Jakarta, Beritakasuari.com – Ketua Komisi Digital dan Sustainability Dewan Pers, Dahlan Dahi, menyoroti paradoks yang tengah dihadapi para kreator konten di era digital. Dalam Dialog Nasional SMSI Songsong Hari Pers Nasional (HPN) 2026 bertajuk “Media Baru vs UU ITE”, Dahlan menilai strategi platform digital global justru membuat para kreator semakin tertekan secara ekonomi.
Menurut Dahlan, logika bisnis platform mendorong sebanyak mungkin orang untuk memproduksi konten agar harga iklan turun drastis. “Dulu publisher hanya ratusan, kini jutaan orang membuat blog dan video, akibatnya biaya iklan menjadi sangat murah,” ujarnya dalam diskusi yang digelar Selasa, 28 Oktober 2025. Ia menegaskan, semakin banyak konten yang dihasilkan, semakin rendah nilai ekonominya. “Platform semakin kaya, tapi kreatornya justru semakin miskin,” tambahnya.

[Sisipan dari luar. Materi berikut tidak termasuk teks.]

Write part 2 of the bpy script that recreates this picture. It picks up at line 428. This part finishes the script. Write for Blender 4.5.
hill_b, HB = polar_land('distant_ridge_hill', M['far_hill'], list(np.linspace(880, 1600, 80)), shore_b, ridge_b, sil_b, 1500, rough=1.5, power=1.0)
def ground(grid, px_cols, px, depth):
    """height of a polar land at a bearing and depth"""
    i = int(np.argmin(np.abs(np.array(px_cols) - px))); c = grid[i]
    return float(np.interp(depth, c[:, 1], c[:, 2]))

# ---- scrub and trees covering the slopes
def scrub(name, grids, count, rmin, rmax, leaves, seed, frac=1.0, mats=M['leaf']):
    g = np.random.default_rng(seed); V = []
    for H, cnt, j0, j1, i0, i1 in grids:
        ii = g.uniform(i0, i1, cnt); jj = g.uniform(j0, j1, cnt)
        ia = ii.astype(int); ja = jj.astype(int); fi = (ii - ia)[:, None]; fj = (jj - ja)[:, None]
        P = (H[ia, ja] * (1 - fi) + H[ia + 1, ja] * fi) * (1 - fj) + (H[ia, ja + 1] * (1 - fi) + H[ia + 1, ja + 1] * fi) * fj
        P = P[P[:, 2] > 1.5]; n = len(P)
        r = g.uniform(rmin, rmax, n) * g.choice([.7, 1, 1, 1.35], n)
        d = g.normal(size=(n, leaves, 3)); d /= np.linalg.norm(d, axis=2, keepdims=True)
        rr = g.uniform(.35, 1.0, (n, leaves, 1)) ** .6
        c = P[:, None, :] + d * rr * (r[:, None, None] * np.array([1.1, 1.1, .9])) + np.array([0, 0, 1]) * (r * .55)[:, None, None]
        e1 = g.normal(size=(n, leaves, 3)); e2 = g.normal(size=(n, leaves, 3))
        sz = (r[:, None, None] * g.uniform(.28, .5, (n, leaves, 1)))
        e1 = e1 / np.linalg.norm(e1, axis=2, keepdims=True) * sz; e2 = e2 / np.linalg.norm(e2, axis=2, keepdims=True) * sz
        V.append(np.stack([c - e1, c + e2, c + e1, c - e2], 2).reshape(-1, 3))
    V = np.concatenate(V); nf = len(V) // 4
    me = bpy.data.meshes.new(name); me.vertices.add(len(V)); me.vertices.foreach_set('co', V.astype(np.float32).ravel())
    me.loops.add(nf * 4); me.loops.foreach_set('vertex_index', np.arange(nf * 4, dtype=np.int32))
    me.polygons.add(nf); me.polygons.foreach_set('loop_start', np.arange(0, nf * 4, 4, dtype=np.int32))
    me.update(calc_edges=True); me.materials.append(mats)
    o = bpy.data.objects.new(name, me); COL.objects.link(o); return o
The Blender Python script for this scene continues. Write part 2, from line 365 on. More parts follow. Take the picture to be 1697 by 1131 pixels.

Dahlan juga membandingkan kondisi media konvensional dengan situasi digital masa kini. Ia menyebut pendapatan per page view terus merosot, bahkan mencapai titik jenuh. Fenomena yang sama, lanjutnya, terjadi pula di platform video seperti YouTube. “Penonton bisa puluhan juta per hari, tapi pendapatan justru turun karena nilai tiap tayangan semakin kecil,” jelasnya.
Ia menilai, tantangan media saat ini terbagi dua: persoalan profitabilitas jangka pendek dan keberlanjutan jangka panjang. Dorongan memproduksi konten sebanyak-banyaknya tanpa memperhatikan kualitas akhirnya membuat harga informasi menjadi sangat murah. Persoalan paling mendasar, menurut Dahlan, adalah bagaimana membiayai jurnalisme berkualitas tinggi di tengah derasnya arus digitalisasi.
Dari sisi demokratisasi informasi, Dahlan mengakui kemajuan ini positif karena memberi akses luas bagi siapa pun untuk memproduksi dan menyebarkan informasi. Namun ia mengingatkan, aktivitas tersebut perlu dibedakan dari praktik jurnalistik profesional. “Setiap orang bebas membuat dan menyebarkan informasi, tapi ketika menyebut diri sebagai pers, harus memenuhi syarat dan tanggung jawab sesuai undang-undang,” tegasnya.
Dialog Nasional yang diselenggarakan Serikat Media Siber Indonesia (SMSI) di Kantor Pusat SMSI, Jakarta, berlangsung secara hybrid dan diikuti peserta dari seluruh Indonesia. Acara dibuka oleh Ketua Umum SMSI, Firdaus, yang mengingatkan pentingnya memahami regulasi agar media baru tidak terjebak dalam pasal-pasal UU ITE. Ia menekankan bahwa literasi hukum dan etika digital menjadi fondasi penting dalam menjaga kebebasan berekspresi yang bertanggung jawab.
Diskusi turut menghadirkan berbagai narasumber lintas bidang, antara lain Prof. Dr. Reda Manthovani yang diwakili Anang Supriatna, Prof. Dr. Henri Subiakto, serta Rudi S. Kamri, dengan moderator Mohammad Nasir. Seluruh peserta sepakat bahwa masa depan media digital harus dibangun di atas kolaborasi antara regulator, penegak hukum, dan pelaku media, agar tercipta ekosistem informasi yang profesional, etis, dan berpihak pada kepentingan publik.